◆ THE PROBLEM
Without omitting anything, retype the data that follows.
• • • •
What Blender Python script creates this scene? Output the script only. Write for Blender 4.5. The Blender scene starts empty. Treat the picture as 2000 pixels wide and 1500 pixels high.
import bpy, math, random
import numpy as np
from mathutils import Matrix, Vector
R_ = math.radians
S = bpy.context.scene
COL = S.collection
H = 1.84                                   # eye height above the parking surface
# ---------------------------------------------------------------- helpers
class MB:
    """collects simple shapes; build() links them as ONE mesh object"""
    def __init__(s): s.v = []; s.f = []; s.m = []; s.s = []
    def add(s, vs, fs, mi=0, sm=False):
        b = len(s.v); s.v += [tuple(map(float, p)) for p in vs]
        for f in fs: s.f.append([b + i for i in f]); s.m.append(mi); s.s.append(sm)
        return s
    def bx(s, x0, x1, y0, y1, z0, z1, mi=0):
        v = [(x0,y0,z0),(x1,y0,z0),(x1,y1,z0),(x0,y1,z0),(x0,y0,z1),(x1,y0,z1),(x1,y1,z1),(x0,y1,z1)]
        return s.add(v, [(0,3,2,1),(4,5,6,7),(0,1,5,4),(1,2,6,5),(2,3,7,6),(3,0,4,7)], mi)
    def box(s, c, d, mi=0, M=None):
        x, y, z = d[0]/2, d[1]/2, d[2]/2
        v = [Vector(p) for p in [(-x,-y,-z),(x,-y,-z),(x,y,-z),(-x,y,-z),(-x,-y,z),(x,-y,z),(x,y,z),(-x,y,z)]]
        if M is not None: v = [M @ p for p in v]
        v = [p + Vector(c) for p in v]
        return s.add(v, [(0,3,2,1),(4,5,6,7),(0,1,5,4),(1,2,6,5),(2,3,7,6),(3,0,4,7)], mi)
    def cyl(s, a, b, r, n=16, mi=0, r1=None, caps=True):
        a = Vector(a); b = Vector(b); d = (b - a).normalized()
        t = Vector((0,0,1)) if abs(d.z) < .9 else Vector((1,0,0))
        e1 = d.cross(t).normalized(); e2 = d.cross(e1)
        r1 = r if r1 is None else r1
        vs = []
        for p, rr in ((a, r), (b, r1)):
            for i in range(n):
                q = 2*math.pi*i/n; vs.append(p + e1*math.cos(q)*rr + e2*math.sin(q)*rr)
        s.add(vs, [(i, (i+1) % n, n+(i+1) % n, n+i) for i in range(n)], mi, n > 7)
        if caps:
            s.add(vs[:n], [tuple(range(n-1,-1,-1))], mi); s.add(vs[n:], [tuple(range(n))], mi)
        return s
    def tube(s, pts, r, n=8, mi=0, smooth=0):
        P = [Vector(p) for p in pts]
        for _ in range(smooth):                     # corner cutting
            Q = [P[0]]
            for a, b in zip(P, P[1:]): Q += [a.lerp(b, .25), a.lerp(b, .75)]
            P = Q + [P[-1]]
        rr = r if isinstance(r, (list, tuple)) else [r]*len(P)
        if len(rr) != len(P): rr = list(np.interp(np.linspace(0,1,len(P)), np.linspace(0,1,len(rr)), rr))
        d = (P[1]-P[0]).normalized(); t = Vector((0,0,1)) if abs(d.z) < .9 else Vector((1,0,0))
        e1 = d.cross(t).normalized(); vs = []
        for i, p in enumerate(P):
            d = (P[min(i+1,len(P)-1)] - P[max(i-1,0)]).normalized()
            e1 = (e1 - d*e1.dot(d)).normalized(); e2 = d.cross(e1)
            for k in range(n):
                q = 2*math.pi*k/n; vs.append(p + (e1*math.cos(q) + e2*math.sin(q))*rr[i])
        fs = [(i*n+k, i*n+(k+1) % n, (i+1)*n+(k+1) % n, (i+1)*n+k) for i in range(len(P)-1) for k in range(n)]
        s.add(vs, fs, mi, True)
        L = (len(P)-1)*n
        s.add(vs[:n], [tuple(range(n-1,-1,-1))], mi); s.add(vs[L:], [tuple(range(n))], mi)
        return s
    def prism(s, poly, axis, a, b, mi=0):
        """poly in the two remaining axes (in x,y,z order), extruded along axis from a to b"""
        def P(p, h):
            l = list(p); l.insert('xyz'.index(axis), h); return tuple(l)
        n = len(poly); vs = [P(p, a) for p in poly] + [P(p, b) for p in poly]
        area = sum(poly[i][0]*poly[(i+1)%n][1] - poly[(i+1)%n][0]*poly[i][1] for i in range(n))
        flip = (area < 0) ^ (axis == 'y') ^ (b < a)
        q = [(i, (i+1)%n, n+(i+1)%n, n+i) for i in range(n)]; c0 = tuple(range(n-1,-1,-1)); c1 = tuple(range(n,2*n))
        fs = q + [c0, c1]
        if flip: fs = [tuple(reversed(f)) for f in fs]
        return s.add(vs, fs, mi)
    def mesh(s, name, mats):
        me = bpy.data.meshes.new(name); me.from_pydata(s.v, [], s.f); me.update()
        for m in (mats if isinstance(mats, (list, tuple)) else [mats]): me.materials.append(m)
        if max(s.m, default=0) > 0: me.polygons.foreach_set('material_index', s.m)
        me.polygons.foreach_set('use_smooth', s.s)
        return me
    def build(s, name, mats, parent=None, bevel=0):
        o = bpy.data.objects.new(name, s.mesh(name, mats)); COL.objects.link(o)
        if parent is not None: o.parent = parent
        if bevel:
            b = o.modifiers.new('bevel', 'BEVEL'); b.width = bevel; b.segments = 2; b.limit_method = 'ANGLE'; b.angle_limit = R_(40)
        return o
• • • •
◆ SOLVED EXERCISE
What Blender Python script creates this scene? Output the script only. Write for Blender 4.5. The Blender scene starts empty. Treat the picture as 2000 pixels wide and 1500 pixels high.
import bpy, math, random
import numpy as np
from mathutils import Matrix, Vector
R_ = math.radians
S = bpy.context.scene
COL = S.collection
H = 1.84                                   # eye height above the parking surface
# ---------------------------------------------------------------- helpers
class MB:
    """collects simple shapes; build() links them as ONE mesh object"""
    def __init__(s): s.v = []; s.f = []; s.m = []; s.s = []
    def add(s, vs, fs, mi=0, sm=False):
        b = len(s.v); s.v += [tuple(map(float, p)) for p in vs]
        for f in fs: s.f.append([b + i for i in f]); s.m.append(mi); s.s.append(sm)
        return s
    def bx(s, x0, x1, y0, y1, z0, z1, mi=0):
        v = [(x0,y0,z0),(x1,y0,z0),(x1,y1,z0),(x0,y1,z0),(x0,y0,z1),(x1,y0,z1),(x1,y1,z1),(x0,y1,z1)]
        return s.add(v, [(0,3,2,1),(4,5,6,7),(0,1,5,4),(1,2,6,5),(2,3,7,6),(3,0,4,7)], mi)
    def box(s, c, d, mi=0, M=None):
        x, y, z = d[0]/2, d[1]/2, d[2]/2
        v = [Vector(p) for p in [(-x,-y,-z),(x,-y,-z),(x,y,-z),(-x,y,-z),(-x,-y,z),(x,-y,z),(x,y,z),(-x,y,z)]]
        if M is not None: v = [M @ p for p in v]
        v = [p + Vector(c) for p in v]
        return s.add(v, [(0,3,2,1),(4,5,6,7),(0,1,5,4),(1,2,6,5),(2,3,7,6),(3,0,4,7)], mi)
    def cyl(s, a, b, r, n=16, mi=0, r1=None, caps=True):
        a = Vector(a); b = Vector(b); d = (b - a).normalized()
        t = Vector((0,0,1)) if abs(d.z) < .9 else Vector((1,0,0))
        e1 = d.cross(t).normalized(); e2 = d.cross(e1)
        r1 = r if r1 is None else r1
        vs = []
        for p, rr in ((a, r), (b, r1)):
            for i in range(n):
                q = 2*math.pi*i/n; vs.append(p + e1*math.cos(q)*rr + e2*math.sin(q)*rr)
        s.add(vs, [(i, (i+1) % n, n+(i+1) % n, n+i) for i in range(n)], mi, n > 7)
        if caps:
            s.add(vs[:n], [tuple(range(n-1,-1,-1))], mi); s.add(vs[n:], [tuple(range(n))], mi)
        return s
    def tube(s, pts, r, n=8, mi=0, smooth=0):
        P = [Vector(p) for p in pts]
        for _ in range(smooth):                     # corner cutting
            Q = [P[0]]
            for a, b in zip(P, P[1:]): Q += [a.lerp(b, .25), a.lerp(b, .75)]
            P = Q + [P[-1]]
        rr = r if isinstance(r, (list, tuple)) else [r]*len(P)
        if len(rr) != len(P): rr = list(np.interp(np.linspace(0,1,len(P)), np.linspace(0,1,len(rr)), rr))
        d = (P[1]-P[0]).normalized(); t = Vector((0,0,1)) if abs(d.z) < .9 else Vector((1,0,0))
        e1 = d.cross(t).normalized(); vs = []
        for i, p in enumerate(P):
            d = (P[min(i+1,len(P)-1)] - P[max(i-1,0)]).normalized()
            e1 = (e1 - d*e1.dot(d)).normalized(); e2 = d.cross(e1)
            for k in range(n):
                q = 2*math.pi*k/n; vs.append(p + (e1*math.cos(q) + e2*math.sin(q))*rr[i])
        fs = [(i*n+k, i*n+(k+1) % n, (i+1)*n+(k+1) % n, (i+1)*n+k) for i in range(len(P)-1) for k in range(n)]
        s.add(vs, fs, mi, True)
        L = (len(P)-1)*n
        s.add(vs[:n], [tuple(range(n-1,-1,-1))], mi); s.add(vs[L:], [tuple(range(n))], mi)
        return s
    def prism(s, poly, axis, a, b, mi=0):
        """poly in the two remaining axes (in x,y,z order), extruded along axis from a to b"""
        def P(p, h):
            l = list(p); l.insert('xyz'.index(axis), h); return tuple(l)
        n = len(poly); vs = [P(p, a) for p in poly] + [P(p, b) for p in poly]
        area = sum(poly[i][0]*poly[(i+1)%n][1] - poly[(i+1)%n][0]*poly[i][1] for i in range(n))
        flip = (area < 0) ^ (axis == 'y') ^ (b < a)
        q = [(i, (i+1)%n, n+(i+1)%n, n+i) for i in range(n)]; c0 = tuple(range(n-1,-1,-1)); c1 = tuple(range(n,2*n))
        fs = q + [c0, c1]
        if flip: fs = [tuple(reversed(f)) for f in fs]
        return s.add(vs, fs, mi)
    def mesh(s, name, mats):
        me = bpy.data.meshes.new(name); me.from_pydata(s.v, [], s.f); me.update()
        for m in (mats if isinstance(mats, (list, tuple)) else [mats]): me.materials.append(m)
        if max(s.m, default=0) > 0: me.polygons.foreach_set('material_index', s.m)
        me.polygons.foreach_set('use_smooth', s.s)
        return me
    def build(s, name, mats, parent=None, bevel=0):
        o = bpy.data.objects.new(name, s.mesh(name, mats)); COL.objects.link(o)
        if parent is not None: o.parent = parent
        if bevel:
            b = o.modifiers.new('bevel', 'BEVEL'); b.width = bevel; b.segments = 2; b.limit_method = 'ANGLE'; b.angle_limit = R_(40)
        return o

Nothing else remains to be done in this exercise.